PROBLEM DETAILS:
Write the material out again, line by line, exactly as it is.

DATASET EXCERPT:
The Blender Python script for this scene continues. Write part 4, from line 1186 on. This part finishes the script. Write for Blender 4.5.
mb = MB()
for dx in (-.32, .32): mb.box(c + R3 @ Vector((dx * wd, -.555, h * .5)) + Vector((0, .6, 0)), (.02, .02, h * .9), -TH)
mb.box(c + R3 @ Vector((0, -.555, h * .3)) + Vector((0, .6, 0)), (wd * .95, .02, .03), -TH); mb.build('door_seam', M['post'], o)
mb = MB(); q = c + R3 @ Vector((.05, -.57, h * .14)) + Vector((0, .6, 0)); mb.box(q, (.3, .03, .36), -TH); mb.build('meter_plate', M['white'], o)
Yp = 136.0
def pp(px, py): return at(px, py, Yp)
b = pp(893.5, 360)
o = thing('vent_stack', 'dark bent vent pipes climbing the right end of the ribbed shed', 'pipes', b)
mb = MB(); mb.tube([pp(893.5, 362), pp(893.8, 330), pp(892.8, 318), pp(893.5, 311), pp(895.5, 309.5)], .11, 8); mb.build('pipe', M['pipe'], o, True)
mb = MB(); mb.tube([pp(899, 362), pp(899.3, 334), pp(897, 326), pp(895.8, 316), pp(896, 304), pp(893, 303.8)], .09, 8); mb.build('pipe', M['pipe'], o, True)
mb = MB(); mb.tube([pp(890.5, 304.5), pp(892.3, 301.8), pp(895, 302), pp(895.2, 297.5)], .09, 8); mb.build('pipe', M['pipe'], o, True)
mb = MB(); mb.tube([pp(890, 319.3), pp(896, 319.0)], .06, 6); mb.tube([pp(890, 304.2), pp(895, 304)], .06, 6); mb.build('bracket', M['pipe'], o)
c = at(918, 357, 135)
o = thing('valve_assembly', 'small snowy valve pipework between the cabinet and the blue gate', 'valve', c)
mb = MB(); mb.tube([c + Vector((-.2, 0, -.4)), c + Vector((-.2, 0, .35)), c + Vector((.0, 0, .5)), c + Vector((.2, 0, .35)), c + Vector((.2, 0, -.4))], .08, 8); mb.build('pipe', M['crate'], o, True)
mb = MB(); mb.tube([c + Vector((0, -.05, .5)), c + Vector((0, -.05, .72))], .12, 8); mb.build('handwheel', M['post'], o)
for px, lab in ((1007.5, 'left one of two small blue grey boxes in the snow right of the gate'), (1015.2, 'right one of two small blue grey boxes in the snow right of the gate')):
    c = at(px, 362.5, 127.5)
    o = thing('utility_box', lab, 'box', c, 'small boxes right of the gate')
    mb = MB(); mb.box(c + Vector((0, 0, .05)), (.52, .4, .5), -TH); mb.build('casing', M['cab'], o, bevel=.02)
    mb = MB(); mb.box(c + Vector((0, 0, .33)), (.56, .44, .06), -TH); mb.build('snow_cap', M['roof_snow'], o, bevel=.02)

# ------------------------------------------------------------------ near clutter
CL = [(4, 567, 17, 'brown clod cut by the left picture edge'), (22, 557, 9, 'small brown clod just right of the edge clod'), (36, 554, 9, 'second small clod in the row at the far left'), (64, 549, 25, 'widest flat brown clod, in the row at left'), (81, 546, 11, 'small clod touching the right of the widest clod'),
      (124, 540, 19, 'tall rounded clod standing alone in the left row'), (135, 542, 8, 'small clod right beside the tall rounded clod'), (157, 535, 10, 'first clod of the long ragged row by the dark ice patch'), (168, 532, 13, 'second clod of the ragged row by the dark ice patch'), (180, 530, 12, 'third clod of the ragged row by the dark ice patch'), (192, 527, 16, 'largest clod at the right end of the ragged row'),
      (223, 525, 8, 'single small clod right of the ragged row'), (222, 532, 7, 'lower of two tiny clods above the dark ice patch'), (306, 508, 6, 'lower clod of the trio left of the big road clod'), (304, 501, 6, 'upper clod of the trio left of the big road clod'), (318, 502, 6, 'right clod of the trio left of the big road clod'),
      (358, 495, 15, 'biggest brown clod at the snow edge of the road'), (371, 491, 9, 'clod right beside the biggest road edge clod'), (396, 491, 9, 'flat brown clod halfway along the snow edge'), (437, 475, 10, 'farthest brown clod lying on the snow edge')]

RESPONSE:
The Blender Python script for this scene continues. Write part 4, from line 1186 on. This part finishes the script. Write for Blender 4.5.
mb = MB()
for dx in (-.32, .32): mb.box(c + R3 @ Vector((dx * wd, -.555, h * .5)) + Vector((0, .6, 0)), (.02, .02, h * .9), -TH)
mb.box(c + R3 @ Vector((0, -.555, h * .3)) + Vector((0, .6, 0)), (wd * .95, .02, .03), -TH); mb.build('door_seam', M['post'], o)
mb = MB(); q = c + R3 @ Vector((.05, -.57, h * .14)) + Vector((0, .6, 0)); mb.box(q, (.3, .03, .36), -TH); mb.build('meter_plate', M['white'], o)
Yp = 136.0
def pp(px, py): return at(px, py, Yp)
b = pp(893.5, 360)
o = thing('vent_stack', 'dark bent vent pipes climbing the right end of the ribbed shed', 'pipes', b)
mb = MB(); mb.tube([pp(893.5, 362), pp(893.8, 330), pp(892.8, 318), pp(893.5, 311), pp(895.5, 309.5)], .11, 8); mb.build('pipe', M['pipe'], o, True)
mb = MB(); mb.tube([pp(899, 362), pp(899.3, 334), pp(897, 326), pp(895.8, 316), pp(896, 304), pp(893, 303.8)], .09, 8); mb.build('pipe', M['pipe'], o, True)
mb = MB(); mb.tube([pp(890.5, 304.5), pp(892.3, 301.8), pp(895, 302), pp(895.2, 297.5)], .09, 8); mb.build('pipe', M['pipe'], o, True)
mb = MB(); mb.tube([pp(890, 319.3), pp(896, 319.0)], .06, 6); mb.tube([pp(890, 304.2), pp(895, 304)], .06, 6); mb.build('bracket', M['pipe'], o)
c = at(918, 357, 135)
o = thing('valve_assembly', 'small snowy valve pipework between the cabinet and the blue gate', 'valve', c)
mb = MB(); mb.tube([c + Vector((-.2, 0, -.4)), c + Vector((-.2, 0, .35)), c + Vector((.0, 0, .5)), c + Vector((.2, 0, .35)), c + Vector((.2, 0, -.4))], .08, 8); mb.build('pipe', M['crate'], o, True)
mb = MB(); mb.tube([c + Vector((0, -.05, .5)), c + Vector((0, -.05, .72))], .12, 8); mb.build('handwheel', M['post'], o)
for px, lab in ((1007.5, 'left one of two small blue grey boxes in the snow right of the gate'), (1015.2, 'right one of two small blue grey boxes in the snow right of the gate')):
    c = at(px, 362.5, 127.5)
    o = thing('utility_box', lab, 'box', c, 'small boxes right of the gate')
    mb = MB(); mb.box(c + Vector((0, 0, .05)), (.52, .4, .5), -TH); mb.build('casing', M['cab'], o, bevel=.02)
    mb = MB(); mb.box(c + Vector((0, 0, .33)), (.56, .44, .06), -TH); mb.build('snow_cap', M['roof_snow'], o, bevel=.02)

# ------------------------------------------------------------------ near clutter
CL = [(4, 567, 17, 'brown clod cut by the left picture edge'), (22, 557, 9, 'small brown clod just right of the edge clod'), (36, 554, 9, 'second small clod in the row at the far left'), (64, 549, 25, 'widest flat brown clod, in the row at left'), (81, 546, 11, 'small clod touching the right of the widest clod'),
      (124, 540, 19, 'tall rounded clod standing alone in the left row'), (135, 542, 8, 'small clod right beside the tall rounded clod'), (157, 535, 10, 'first clod of the long ragged row by the dark ice patch'), (168, 532, 13, 'second clod of the ragged row by the dark ice patch'), (180, 530, 12, 'third clod of the ragged row by the dark ice patch'), (192, 527, 16, 'largest clod at the right end of the ragged row'),
      (223, 525, 8, 'single small clod right of the ragged row'), (222, 532, 7, 'lower of two tiny clods above the dark ice patch'), (306, 508, 6, 'lower clod of the trio left of the big road clod'), (304, 501, 6, 'upper clod of the trio left of the big road clod'), (318, 502, 6, 'right clod of the trio left of the big road clod'),
      (358, 495, 15, 'biggest brown clod at the snow edge of the road'), (371, 491, 9, 'clod right beside the biggest road edge clod'), (396, 491, 9, 'flat brown clod halfway along the snow edge'), (437, 475, 10, 'farthest brown clod lying on the snow edge')]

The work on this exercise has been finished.